The "Human Drift" Surprise

One of the most interesting findings in the paper was a side note about data size.

Usually, in AI, you think: "More data = Better results."
The authors found that when they gave the robot more videos of the human driving, the robot actually got worse.

  • The Analogy: Imagine you are learning to cook from a video of your grandma.
    • Video 1: She makes a perfect soup.
    • Video 2 (a week later): She makes the soup again, but this time she adds a weird spice because she was in a different mood.
    • Video 3: She forgets the salt.
    • If you try to learn from all these videos, you get confused. "Does she add the spice? Does she skip the salt?" You end up making a terrible soup.
  • The Lesson: SafeQIL works best when the expert is consistent.

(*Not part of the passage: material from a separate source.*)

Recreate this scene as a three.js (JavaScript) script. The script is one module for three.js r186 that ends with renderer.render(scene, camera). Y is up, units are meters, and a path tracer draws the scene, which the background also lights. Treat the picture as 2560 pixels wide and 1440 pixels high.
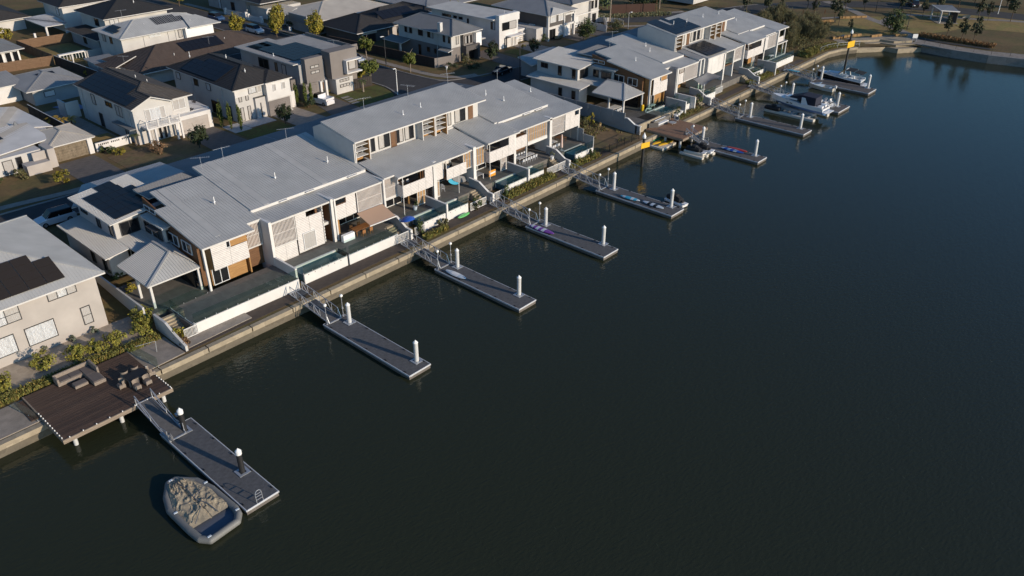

If the expert's behavior changes too much (drifts), the robot gets confused about what is "safe" and starts making mistakes.

Summary

SafeQIL is a new way to teach robots to be safe without knowing the rules.

  1. It watches an expert.
  2. It creates a "Safety Map" of where the expert went.
  3. It puts a "Ceiling" on how good a new, untested path can be.
  4. This stops the robot from being too scared (stuck) or too reckless (crashing).

It's like teaching a child to ride a bike: You don't need to explain every single law of physics or traffic code. You just show them the path you took, and you tell them, "Don't go where I didn't go, unless you are very, very sure." SafeQIL is the robot that learned that lesson perfectly.